4) If something feels like a wonderful opportunity for your family, but your children are reluctant, it can be a good idea to try it out without them. Over the years, I’ve been to a number of groups and events without my children. Eventually, if I felt connected to the people, my children would come along too.
5) See if you can build something yourself. It could just be an open invitation on a local home ed board to meet in a park, or perhaps you or your child has a special interest and you’d like to create a group around it. My experience of this is that sometimes nothing comes of it and other times you make fantastic new connections. If you feel a bit reluctant about taking the leap by yourself maybe wait til you’ve made a couple of like minded connections then see if you can do something together.

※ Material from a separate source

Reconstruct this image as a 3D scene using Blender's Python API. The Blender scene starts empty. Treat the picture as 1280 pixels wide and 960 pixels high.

6) Invest time in getting to know the people around you, and don’t assume that the people you need in your lives need to look just like you. The more varied your community, the richer the experience. A huge benefit of community beyond school is that children get to hang out with adults and children of all ages. One of my children, in particular, has always felt uncomfortable in peer groups but thrives in mixed-age groups. In fact, they were telling me the other day that they think that mixed-age groups often bring out the best in people, and I think that could well be true.
7) If you can’t find people locally that really understand what you’re doing, having some like minded souls online can be extremely comforting. This could be through a Facebook group or with an online unschooling community. A place to share worries and to gain new perspectives can be a real lifesaver, particularly in the beginning, when there are likely to be a lot of doubts.
8) Don’t compare with school—success isn’t finding 20 peers for your child to hang out with all day. Success is continually looking to create something that feels good and healthy for you all. And that is likely to look very different from school.